THE REQUEST ▸ Write the listing out again, all of it, word for word.

•••

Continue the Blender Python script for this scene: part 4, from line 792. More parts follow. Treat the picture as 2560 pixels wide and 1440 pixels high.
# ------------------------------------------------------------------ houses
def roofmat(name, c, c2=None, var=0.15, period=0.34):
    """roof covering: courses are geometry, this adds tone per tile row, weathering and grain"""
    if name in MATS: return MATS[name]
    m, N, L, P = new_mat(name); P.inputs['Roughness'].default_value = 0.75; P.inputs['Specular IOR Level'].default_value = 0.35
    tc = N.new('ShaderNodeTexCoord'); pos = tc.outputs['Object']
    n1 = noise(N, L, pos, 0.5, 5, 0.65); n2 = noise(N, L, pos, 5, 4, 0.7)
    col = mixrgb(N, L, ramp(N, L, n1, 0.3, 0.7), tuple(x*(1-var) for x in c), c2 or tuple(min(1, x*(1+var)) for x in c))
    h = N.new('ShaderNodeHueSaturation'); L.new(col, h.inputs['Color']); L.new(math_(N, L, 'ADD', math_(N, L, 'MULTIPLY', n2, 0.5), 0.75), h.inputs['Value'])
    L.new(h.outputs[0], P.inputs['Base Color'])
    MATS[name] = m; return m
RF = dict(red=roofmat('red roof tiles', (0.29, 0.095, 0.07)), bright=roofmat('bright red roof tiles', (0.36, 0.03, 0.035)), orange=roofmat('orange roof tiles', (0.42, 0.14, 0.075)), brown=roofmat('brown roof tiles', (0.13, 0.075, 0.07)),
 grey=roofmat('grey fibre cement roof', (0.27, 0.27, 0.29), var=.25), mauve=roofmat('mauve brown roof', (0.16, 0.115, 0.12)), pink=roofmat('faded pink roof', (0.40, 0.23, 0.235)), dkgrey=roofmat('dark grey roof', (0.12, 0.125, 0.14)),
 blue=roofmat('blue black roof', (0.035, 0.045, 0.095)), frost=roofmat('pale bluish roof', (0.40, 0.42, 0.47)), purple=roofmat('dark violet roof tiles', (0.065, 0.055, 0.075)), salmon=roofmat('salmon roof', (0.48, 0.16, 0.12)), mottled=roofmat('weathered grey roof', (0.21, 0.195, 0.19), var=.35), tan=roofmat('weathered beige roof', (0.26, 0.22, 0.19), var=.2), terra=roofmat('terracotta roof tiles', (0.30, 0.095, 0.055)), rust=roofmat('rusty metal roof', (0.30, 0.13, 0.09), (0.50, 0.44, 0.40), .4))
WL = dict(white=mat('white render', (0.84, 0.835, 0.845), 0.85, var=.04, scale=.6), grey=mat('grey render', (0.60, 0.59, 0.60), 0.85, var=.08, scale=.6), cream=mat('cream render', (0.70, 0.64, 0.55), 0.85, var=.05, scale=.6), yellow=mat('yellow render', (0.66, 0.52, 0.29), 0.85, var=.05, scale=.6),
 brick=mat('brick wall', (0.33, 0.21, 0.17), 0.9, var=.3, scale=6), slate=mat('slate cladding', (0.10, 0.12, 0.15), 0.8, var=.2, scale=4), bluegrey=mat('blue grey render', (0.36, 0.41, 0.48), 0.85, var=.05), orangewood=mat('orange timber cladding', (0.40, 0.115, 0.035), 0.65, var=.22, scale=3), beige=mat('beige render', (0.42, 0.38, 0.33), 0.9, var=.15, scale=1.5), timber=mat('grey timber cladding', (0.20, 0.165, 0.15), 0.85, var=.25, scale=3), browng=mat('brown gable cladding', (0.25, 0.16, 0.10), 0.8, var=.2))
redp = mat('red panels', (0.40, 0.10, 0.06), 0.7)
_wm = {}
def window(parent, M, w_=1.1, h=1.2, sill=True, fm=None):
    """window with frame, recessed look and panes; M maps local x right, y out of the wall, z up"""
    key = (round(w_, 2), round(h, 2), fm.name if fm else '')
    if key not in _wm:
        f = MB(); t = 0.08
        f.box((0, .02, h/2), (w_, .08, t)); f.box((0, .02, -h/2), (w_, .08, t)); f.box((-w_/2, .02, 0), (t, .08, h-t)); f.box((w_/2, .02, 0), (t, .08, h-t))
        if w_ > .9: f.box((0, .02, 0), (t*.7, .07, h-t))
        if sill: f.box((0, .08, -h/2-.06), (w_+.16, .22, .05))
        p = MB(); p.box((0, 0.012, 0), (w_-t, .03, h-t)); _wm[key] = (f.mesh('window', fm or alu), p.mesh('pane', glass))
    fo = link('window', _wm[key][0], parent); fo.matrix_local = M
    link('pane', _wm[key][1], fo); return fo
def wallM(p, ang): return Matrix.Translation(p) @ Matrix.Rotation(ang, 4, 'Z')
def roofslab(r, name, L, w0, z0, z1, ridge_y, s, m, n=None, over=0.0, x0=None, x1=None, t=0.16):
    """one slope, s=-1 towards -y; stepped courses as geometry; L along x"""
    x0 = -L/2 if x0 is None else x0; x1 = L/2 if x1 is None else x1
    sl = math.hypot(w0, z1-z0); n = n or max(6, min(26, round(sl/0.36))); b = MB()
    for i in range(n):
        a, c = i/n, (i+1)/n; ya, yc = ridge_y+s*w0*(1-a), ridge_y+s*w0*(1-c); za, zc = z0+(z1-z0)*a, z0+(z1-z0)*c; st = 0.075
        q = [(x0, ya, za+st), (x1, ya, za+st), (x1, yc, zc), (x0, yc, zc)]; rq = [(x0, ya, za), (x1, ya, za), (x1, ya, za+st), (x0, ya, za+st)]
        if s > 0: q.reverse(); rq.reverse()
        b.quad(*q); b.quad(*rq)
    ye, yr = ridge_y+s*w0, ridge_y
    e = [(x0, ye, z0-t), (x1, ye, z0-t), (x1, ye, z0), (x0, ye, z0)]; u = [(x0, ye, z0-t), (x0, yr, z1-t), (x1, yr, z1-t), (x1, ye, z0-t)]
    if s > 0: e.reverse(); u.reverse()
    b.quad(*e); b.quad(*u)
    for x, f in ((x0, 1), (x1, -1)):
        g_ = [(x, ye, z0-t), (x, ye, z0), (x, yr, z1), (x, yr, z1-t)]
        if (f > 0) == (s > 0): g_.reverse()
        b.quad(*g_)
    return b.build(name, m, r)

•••

SOLUTION TO THIS PROBLEM ▸
Continue the Blender Python script for this scene: part 4, from line 792. More parts follow. Treat the picture as 2560 pixels wide and 1440 pixels high.
# ------------------------------------------------------------------ houses
def roofmat(name, c, c2=None, var=0.15, period=0.34):
    """roof covering: courses are geometry, this adds tone per tile row, weathering and grain"""
    if name in MATS: return MATS[name]
    m, N, L, P = new_mat(name); P.inputs['Roughness'].default_value = 0.75; P.inputs['Specular IOR Level'].default_value = 0.35
    tc = N.new('ShaderNodeTexCoord'); pos = tc.outputs['Object']
    n1 = noise(N, L, pos, 0.5, 5, 0.65); n2 = noise(N, L, pos, 5, 4, 0.7)
    col = mixrgb(N, L, ramp(N, L, n1, 0.3, 0.7), tuple(x*(1-var) for x in c), c2 or tuple(min(1, x*(1+var)) for x in c))
    h = N.new('ShaderNodeHueSaturation'); L.new(col, h.inputs['Color']); L.new(math_(N, L, 'ADD', math_(N, L, 'MULTIPLY', n2, 0.5), 0.75), h.inputs['Value'])
    L.new(h.outputs[0], P.inputs['Base Color'])
    MATS[name] = m; return m
RF = dict(red=roofmat('red roof tiles', (0.29, 0.095, 0.07)), bright=roofmat('bright red roof tiles', (0.36, 0.03, 0.035)), orange=roofmat('orange roof tiles', (0.42, 0.14, 0.075)), brown=roofmat('brown roof tiles', (0.13, 0.075, 0.07)),
 grey=roofmat('grey fibre cement roof', (0.27, 0.27, 0.29), var=.25), mauve=roofmat('mauve brown roof', (0.16, 0.115, 0.12)), pink=roofmat('faded pink roof', (0.40, 0.23, 0.235)), dkgrey=roofmat('dark grey roof', (0.12, 0.125, 0.14)),
 blue=roofmat('blue black roof', (0.035, 0.045, 0.095)), frost=roofmat('pale bluish roof', (0.40, 0.42, 0.47)), purple=roofmat('dark violet roof tiles', (0.065, 0.055, 0.075)), salmon=roofmat('salmon roof', (0.48, 0.16, 0.12)), mottled=roofmat('weathered grey roof', (0.21, 0.195, 0.19), var=.35), tan=roofmat('weathered beige roof', (0.26, 0.22, 0.19), var=.2), terra=roofmat('terracotta roof tiles', (0.30, 0.095, 0.055)), rust=roofmat('rusty metal roof', (0.30, 0.13, 0.09), (0.50, 0.44, 0.40), .4))
WL = dict(white=mat('white render', (0.84, 0.835, 0.845), 0.85, var=.04, scale=.6), grey=mat('grey render', (0.60, 0.59, 0.60), 0.85, var=.08, scale=.6), cream=mat('cream render', (0.70, 0.64, 0.55), 0.85, var=.05, scale=.6), yellow=mat('yellow render', (0.66, 0.52, 0.29), 0.85, var=.05, scale=.6),
 brick=mat('brick wall', (0.33, 0.21, 0.17), 0.9, var=.3, scale=6), slate=mat('slate cladding', (0.10, 0.12, 0.15), 0.8, var=.2, scale=4), bluegrey=mat('blue grey render', (0.36, 0.41, 0.48), 0.85, var=.05), orangewood=mat('orange timber cladding', (0.40, 0.115, 0.035), 0.65, var=.22, scale=3), beige=mat('beige render', (0.42, 0.38, 0.33), 0.9, var=.15, scale=1.5), timber=mat('grey timber cladding', (0.20, 0.165, 0.15), 0.85, var=.25, scale=3), browng=mat('brown gable cladding', (0.25, 0.16, 0.10), 0.8, var=.2))
redp = mat('red panels', (0.40, 0.10, 0.06), 0.7)
_wm = {}
def window(parent, M, w_=1.1, h=1.2, sill=True, fm=None):
    """window with frame, recessed look and panes; M maps local x right, y out of the wall, z up"""
    key = (round(w_, 2), round(h, 2), fm.name if fm else '')
    if key not in _wm:
        f = MB(); t = 0.08
        f.box((0, .02, h/2), (w_, .08, t)); f.box((0, .02, -h/2), (w_, .08, t)); f.box((-w_/2, .02, 0), (t, .08, h-t)); f.box((w_/2, .02, 0), (t, .08, h-t))
        if w_ > .9: f.box((0, .02, 0), (t*.7, .07, h-t))
        if sill: f.box((0, .08, -h/2-.06), (w_+.16, .22, .05))
        p = MB(); p.box((0, 0.012, 0), (w_-t, .03, h-t)); _wm[key] = (f.mesh('window', fm or alu), p.mesh('pane', glass))
    fo = link('window', _wm[key][0], parent); fo.matrix_local = M
    link('pane', _wm[key][1], fo); return fo
def wallM(p, ang): return Matrix.Translation(p) @ Matrix.Rotation(ang, 4, 'Z')
def roofslab(r, name, L, w0, z0, z1, ridge_y, s, m, n=None, over=0.0, x0=None, x1=None, t=0.16):
    """one slope, s=-1 towards -y; stepped courses as geometry; L along x"""
    x0 = -L/2 if x0 is None else x0; x1 = L/2 if x1 is None else x1
    sl = math.hypot(w0, z1-z0); n = n or max(6, min(26, round(sl/0.36))); b = MB()
    for i in range(n):
        a, c = i/n, (i+1)/n; ya, yc = ridge_y+s*w0*(1-a), ridge_y+s*w0*(1-c); za, zc = z0+(z1-z0)*a, z0+(z1-z0)*c; st = 0.075
        q = [(x0, ya, za+st), (x1, ya, za+st), (x1, yc, zc), (x0, yc, zc)]; rq = [(x0, ya, za), (x1, ya, za), (x1, ya, za+st), (x0, ya, za+st)]
        if s > 0: q.reverse(); rq.reverse()
        b.quad(*q); b.quad(*rq)
    ye, yr = ridge_y+s*w0, ridge_y
    e = [(x0, ye, z0-t), (x1, ye, z0-t), (x1, ye, z0), (x0, ye, z0)]; u = [(x0, ye, z0-t), (x0, yr, z1-t), (x1, yr, z1-t), (x1, ye, z0-t)]
    if s > 0: e.reverse(); u.reverse()
    b.quad(*e); b.quad(*u)
    for x, f in ((x0, 1), (x1, -1)):
        g_ = [(x, ye, z0-t), (x, ye, z0), (x, yr, z1), (x, yr, z1-t)]
        if (f > 0) == (s > 0): g_.reverse()
        b.quad(*g_)
    return b.build(name, m, r)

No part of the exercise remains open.